Bank levy set to raise €150m

The Government has slapped a levy on the banking sector aimed at raising €150m each year.

Bank levy set to raise €150m

The levy will apply to all banks offering retail services in Ireland. A banking source who did not want to be named said, “we will accept the levy, but that does not mean we are comfortable with it. We do not see the rationale for this at a time when banks are struggling to return to profitability. But we recognise that every sector in society face difficult challenges”.

The banks that will be affected include AIB, Bank of Ireland, PTSB, Ulster Bank, Danske Bank, Rabobank/ACC, KBC. It is unclear whether Nationwide UK will be subject to the levy.

The source points out the foreign-owned banks did not enjoy the benefits of the state guarantee of the banking system, nor did they have the opportunity of transferring bad assets to Nama.

The Government scrapped the Eligible Liabilities Guarantee (ELG) scheme last March.

Finance Minister Michael Noonan noted: “The Government has decided a specific contribution to the exchequer is to be obtained from the financial sector for the period 2014 to 2016. The contribution will be related to the amount of tax paid on deposit interest by the institution in the calendar year 2011. Full details will be contained in the Finance Bill.”

The Government also announced an increase to the deposit interest retention tax (Dirt). “The rate of retention tax that applies to deposit interest, together with the rates of exit tax that apply to life assurance policies and investment funds, is being increased and will now be 41% whether payments are made annually or more frequently (previously 33%) or are made less frequently than annually (previously 36%). The increased rates will apply to payments, including deemed payments, made on or after 1 Jan 2014.”

The move is an obvious attempt to drive down the high savings rate and increase investment in the economy. Commenting on the move, Peter Vale, partner at the consultancy firm Grant Thornton, said, “The Dirt tax on savings has now gone from 20% to 41% in a short period of time. Whilst the move may encourage people to stop hoarding cash and invest in more productive assets, it also increases the likelihood of greater non compliance in terms of returning details of interest income to Revenue.”

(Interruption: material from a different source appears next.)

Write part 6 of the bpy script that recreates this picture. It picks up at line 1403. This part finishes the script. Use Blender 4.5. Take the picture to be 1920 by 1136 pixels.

The Government also lifted the limit on the amount of losses banks can write off against future losses.

“The main Irish banks have substantial deferred tax assets, predominantly consisting of the potential value of their tax losses carried forward,” said Ray O’Connor, tax partner at Ernst & Young.

“The minister has abolished the special rule applicable to the tax losses of banks who participated in the Nama scheme.

“Under this rule, Nama participating institutions could only use tax losses carried forward against a maximum of 50% of future years’ profits, though that could include profits of other group companies.

“Unlike the other main banking measures announced in the budget, namely the bank levy and the increased Dirt rate, the abolition is relevant only, in practice, to the two main domestic banking groups, Bank of Ireland and Allied Irish Banks. The abolition of the rule should be of some assistance to these two groups when converting their deferred tax assets to actual tax savings.”